Thursday, September 15, 2011

Review: John Landis's 'Monsters in the Movies'

John Landis made terrific monster movies such as An American Werewolf in London and Innocent Blood by not taking the genre very seriously. However, Monsters in the Movies: 100 Years of Cinematic Nightmares proves he is nothing less than awestruck by monster movies. You will be too as you peruse the spectacular array of photos he collects in this new coffee table book.

The filmmaker divides the book into the various familiar categories to provide brief overviews of vampires, werewolves, mummies, space monsters, and the rest before inundating readers with the photos that are its reason for existing. A fabulous double-page, behind-the-scenes shot of the Metaluna Mutant from This Island Earth. A creepily eroticized picture of little Linda Blair in her demon makeup that says as much about the subtext of The Exorcist as any extended analysis. An ultra-rare image from the 1863 photomontage “Henry Robin and the Specter.” From the classics to the cheap-o exploiters, the most ancient relics to the most recent CGI pot boilers. Some 1,000 films are represented in this gorgeous, gorgeous book.

Landis’s text initially seems disappointing. His opening chapters on vampires and werewolves are primers that will reveal nothing to faithful horror hounds and lack the cheeky, sometimes curmudgeonly, irreverence that has made him such a welcome talking head in horror documentaries.

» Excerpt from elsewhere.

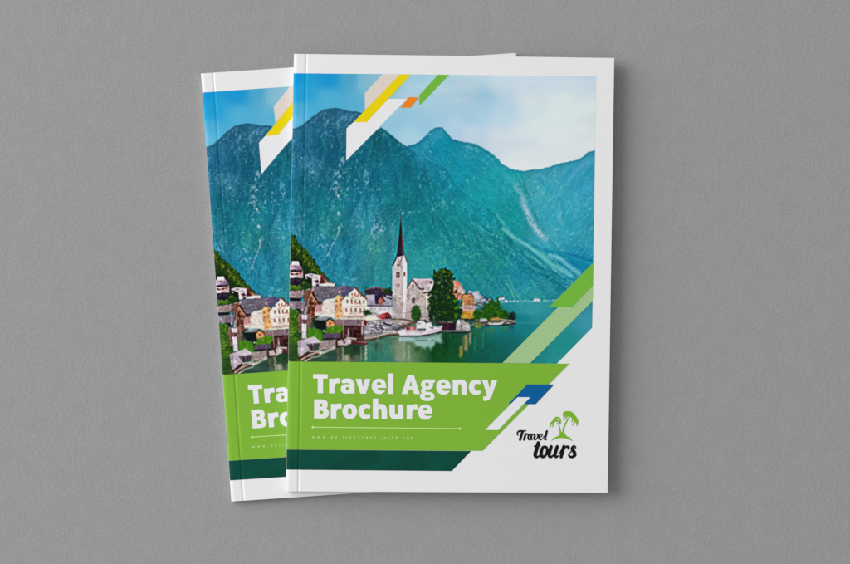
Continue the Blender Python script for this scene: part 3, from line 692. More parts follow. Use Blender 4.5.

But he quickly loosens up to crack wise about the Resident Evil movies (“You could take random scenes from each of these films and cut them together and I don’t think anyone would notice”), the unseen genitals in Zemeckis’s Beowulf, and other flicks that don’t quite rise to his standards.

Landis’s writing gets even more intriguing when he allows his personal politics to come into play, as when discussing the conservative nature of mad scientist films and the need to suspend his own atheism to appreciate The Exorcist. Best of all are his interviews with Christopher Lee, Joe Dante, David Cronenberg, Sam Raimi, Guillermo Del Toro, Ray Harryhausen, Rick Baker, and John Carpenter. Because he’s on chummy terms with these various actors and filmmakers, the conversations are casual and provocative. He gives Cronenberg a hilariously hard time regarding the unintended reactionary nature of his films. Someone needs to give Landis his own talk show!